Application en France de la loi allemande relative à l’adoption : effets sur la succession

Une enfant qui, après le divorce de ses parents, réside avec sa mère remariée en Allemagne et son conjoint, est adoptée « en qualité d’enfant commun », par contrat d’adoption qui fait l’objet d’une homologation judiciaire par le tribunal d’Offenburg. De la seconde union, du premier époux, naît une fille. Son père décède à Paris et l’acte de notoriété établi après le décès, qui mentionne ce dernier enfant pour unique héritière, étant contesté, cette dernière assigne la première fille devant le TGI afin qu’il soit constaté que celle-ci n’a pas la qualité d’héritière du défunt.

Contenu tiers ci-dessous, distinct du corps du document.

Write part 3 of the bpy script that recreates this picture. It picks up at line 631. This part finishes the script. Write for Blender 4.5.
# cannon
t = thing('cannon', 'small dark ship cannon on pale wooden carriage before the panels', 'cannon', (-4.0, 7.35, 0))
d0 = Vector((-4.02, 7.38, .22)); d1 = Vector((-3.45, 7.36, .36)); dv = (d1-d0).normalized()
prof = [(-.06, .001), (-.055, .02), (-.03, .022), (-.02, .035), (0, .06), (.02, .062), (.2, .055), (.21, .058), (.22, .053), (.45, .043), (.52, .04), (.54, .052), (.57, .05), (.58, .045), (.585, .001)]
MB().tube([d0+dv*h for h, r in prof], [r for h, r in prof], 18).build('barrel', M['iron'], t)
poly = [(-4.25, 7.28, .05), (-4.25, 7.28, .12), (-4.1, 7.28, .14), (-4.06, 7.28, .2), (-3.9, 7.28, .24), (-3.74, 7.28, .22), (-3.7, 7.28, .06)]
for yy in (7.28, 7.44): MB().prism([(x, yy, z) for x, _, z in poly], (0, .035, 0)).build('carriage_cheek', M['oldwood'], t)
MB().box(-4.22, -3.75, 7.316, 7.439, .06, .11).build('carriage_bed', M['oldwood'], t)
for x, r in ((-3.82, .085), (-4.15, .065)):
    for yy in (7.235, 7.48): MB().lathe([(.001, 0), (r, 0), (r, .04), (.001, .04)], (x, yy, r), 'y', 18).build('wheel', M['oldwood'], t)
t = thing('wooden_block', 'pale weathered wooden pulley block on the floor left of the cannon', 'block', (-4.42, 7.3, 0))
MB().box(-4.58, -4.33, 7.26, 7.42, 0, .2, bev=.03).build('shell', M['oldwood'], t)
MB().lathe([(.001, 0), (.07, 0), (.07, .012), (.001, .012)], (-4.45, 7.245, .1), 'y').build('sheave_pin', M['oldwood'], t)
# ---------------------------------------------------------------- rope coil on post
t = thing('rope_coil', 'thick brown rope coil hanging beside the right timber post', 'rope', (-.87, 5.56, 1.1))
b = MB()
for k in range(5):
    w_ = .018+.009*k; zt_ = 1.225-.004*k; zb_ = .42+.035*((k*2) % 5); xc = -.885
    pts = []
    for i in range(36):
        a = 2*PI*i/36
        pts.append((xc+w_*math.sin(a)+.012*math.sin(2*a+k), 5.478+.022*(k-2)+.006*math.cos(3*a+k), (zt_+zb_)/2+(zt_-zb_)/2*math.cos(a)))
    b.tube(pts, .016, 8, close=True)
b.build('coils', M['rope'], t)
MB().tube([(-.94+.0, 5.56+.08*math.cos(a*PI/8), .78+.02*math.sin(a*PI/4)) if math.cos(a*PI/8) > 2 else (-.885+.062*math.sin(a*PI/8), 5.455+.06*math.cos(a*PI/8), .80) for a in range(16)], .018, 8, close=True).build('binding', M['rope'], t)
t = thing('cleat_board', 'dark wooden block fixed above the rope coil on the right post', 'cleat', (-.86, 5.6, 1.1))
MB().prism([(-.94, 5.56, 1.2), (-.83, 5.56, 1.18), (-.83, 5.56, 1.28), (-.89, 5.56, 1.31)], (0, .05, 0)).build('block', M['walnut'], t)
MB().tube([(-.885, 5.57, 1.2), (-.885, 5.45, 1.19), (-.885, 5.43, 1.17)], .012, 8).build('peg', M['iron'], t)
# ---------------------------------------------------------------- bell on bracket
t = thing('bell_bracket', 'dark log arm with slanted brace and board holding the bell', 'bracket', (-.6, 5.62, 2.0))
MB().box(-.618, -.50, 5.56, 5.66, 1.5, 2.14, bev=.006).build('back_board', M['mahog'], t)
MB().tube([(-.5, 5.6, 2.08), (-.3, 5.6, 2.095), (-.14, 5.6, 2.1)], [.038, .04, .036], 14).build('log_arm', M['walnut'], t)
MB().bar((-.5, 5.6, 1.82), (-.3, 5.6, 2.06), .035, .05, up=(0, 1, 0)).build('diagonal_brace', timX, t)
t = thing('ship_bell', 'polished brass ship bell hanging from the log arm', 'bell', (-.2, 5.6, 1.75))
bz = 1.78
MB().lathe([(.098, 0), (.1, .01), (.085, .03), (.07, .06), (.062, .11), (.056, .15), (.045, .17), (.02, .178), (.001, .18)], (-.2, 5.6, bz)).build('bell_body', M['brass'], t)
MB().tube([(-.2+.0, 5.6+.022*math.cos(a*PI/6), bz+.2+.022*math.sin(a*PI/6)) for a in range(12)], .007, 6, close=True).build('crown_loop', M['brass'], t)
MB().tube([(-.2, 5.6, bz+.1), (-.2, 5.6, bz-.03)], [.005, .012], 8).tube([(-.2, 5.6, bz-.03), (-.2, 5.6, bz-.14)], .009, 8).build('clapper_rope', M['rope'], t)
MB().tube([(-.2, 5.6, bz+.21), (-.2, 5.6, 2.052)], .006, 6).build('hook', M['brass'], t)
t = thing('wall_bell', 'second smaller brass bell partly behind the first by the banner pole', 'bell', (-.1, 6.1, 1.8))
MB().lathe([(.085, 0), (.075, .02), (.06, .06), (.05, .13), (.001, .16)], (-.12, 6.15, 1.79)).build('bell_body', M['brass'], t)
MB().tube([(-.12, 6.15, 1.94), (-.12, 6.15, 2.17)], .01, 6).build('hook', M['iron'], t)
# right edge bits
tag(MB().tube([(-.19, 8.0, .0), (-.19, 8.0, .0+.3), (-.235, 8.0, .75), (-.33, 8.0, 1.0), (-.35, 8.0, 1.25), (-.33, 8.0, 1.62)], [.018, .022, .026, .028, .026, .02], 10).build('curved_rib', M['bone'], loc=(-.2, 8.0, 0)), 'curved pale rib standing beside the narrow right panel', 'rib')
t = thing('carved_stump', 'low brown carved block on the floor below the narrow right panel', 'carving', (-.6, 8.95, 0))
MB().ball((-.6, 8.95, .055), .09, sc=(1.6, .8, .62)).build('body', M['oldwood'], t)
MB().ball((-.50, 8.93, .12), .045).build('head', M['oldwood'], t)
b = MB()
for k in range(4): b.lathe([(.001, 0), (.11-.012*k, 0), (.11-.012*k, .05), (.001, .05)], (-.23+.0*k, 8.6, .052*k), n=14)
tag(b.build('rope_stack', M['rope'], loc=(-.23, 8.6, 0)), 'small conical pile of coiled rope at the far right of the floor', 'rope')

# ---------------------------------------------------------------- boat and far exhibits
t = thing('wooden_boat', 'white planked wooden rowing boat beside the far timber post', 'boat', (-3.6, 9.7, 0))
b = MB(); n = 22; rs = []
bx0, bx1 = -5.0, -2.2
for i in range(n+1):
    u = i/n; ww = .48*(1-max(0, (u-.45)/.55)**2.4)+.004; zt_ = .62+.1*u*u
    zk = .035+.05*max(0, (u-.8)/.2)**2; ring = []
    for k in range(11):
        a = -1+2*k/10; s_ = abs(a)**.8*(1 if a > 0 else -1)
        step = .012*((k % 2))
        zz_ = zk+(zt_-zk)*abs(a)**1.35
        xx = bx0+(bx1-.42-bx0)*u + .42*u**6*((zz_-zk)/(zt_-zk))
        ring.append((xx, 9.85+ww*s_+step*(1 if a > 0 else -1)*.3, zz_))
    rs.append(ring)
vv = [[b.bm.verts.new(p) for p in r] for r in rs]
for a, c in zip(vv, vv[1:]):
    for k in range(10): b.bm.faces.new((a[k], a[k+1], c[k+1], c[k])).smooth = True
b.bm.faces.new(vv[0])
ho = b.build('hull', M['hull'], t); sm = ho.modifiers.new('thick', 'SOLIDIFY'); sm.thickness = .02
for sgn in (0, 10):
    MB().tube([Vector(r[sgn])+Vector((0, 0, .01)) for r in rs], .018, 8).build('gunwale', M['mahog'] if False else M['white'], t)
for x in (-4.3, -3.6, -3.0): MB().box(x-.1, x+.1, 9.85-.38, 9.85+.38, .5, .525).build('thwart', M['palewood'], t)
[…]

La première fille du défunt ne peut reprocher à l’arrêt de la cour d’appel de Versailles de dire qu’elle n’a pas la qualité d’héritière réservataire, qu’elle doit être tenue pour légataire à titre particulier de certains biens et que l’autre fille recevra l’intégralité de la succession, à charge pour elle de délivrer les legs particuliers, dès lors que la cour d’appel était saisie de la question de la reconnaissance, à l’occasion d’un litige successoral, d’un jugement d’adoption prononcé à l’étranger, de sorte qu’elle avait seulement à vérifier si se trouvaient remplies les conditions requises pour que ce jugement soit reconnu en France, ainsi que, le cas échéant, les effets qu’il produisait, sans pouvoir examiner le fond.

La cour d’appel qui relève que la dernière fille produit le contrat d’adoption et deux décisions du tribunal d’Offenburg portant validation et homologation judiciaire de ce contrat, constate qu’il résulte des démarches entreprises par celle-ci auprès des services compétents que le jugement ayant remplacé l’autorisation du père par le sang a été détruit, raison pour laquelle il n’est pas produit, ajoute que ce jugement est visé dans le contrat homologué et que seule la régularité internationale de la décision d’homologation doit être examinée en déduit exactement que la première fille a été adoptée par sa mère et son second conjoint, conformément au contrat d’adoption judiciairement homologué.

La cour d’appel qui, ayant retenu, d’abord, que le recours à une décision judiciaire afin de suppléer le consentement du père n’est pas, en soi, contraire à l’ordre public international français et qu’elle n’a pas à apprécier les motifs de cette décision étrangère, ensuite, qu’aucune violation des principes fondamentaux de la procédure ayant compromis les intérêts d’une partie n’est démontrée, en déduit que l’ordonnance portant homologation du contrat d’adoption doit produire effet en France, justifie légalement sa décision au regard des règles gouvernant l’ordre public international.

La cour d’appel retient que, si l’adoption avait, en Allemagne, jusqu’à la loi du 2 juillet 1976, des effets juridiques limités, sans incidence sur les droits successoraux de l’enfant, cette loi a instauré une adoption plénière qui, pour les mineurs, rompt les liens entre ceux-ci et les parents par le sang. Elle ajoute qu’aux termes de ses dispositions transitoires, cette loi nouvelle s’applique de plein droit, à compter du 1er janvier 1978, aux enfants mineurs adoptés sous l’empire de l’ancienne loi, de sorte que, sauf opposition, l’adoption, qui avait les effets d’une adoption simple, se transforme de plein droit en adoption entraînant la rupture des liens juridiques avec la famille d’origine. Elle constate qu’aucune déclaration s’opposant à cette « conversion » de l’adoption de la première fille n’a été enregistrée, de sorte que sa situation est régie par la loi nouvelle. Elle en déduit exactement que, l’ordonnance d’homologation de l’adoption produisant en France des effets identiques à ceux produits en Allemagne, la défenderesse n’a pas la qualité d’héritière réservataire.

Après avoir rappelé les dispositions de la loi allemande aux termes desquelles la loi nouvelle s’applique de plein droit aux enfants mineurs adoptés sous l’empire de l’ancienne loi, la cour d’appel retient qu’en présence d’une décision de justice ayant suppléé le consentement du père, la « conversion » opérée par cette loi, d’une adoption produisant les effets d’une adoption simple en une adoption produisant les effets d’une adoption plénière, n’est pas contraire à l’ordre public international français.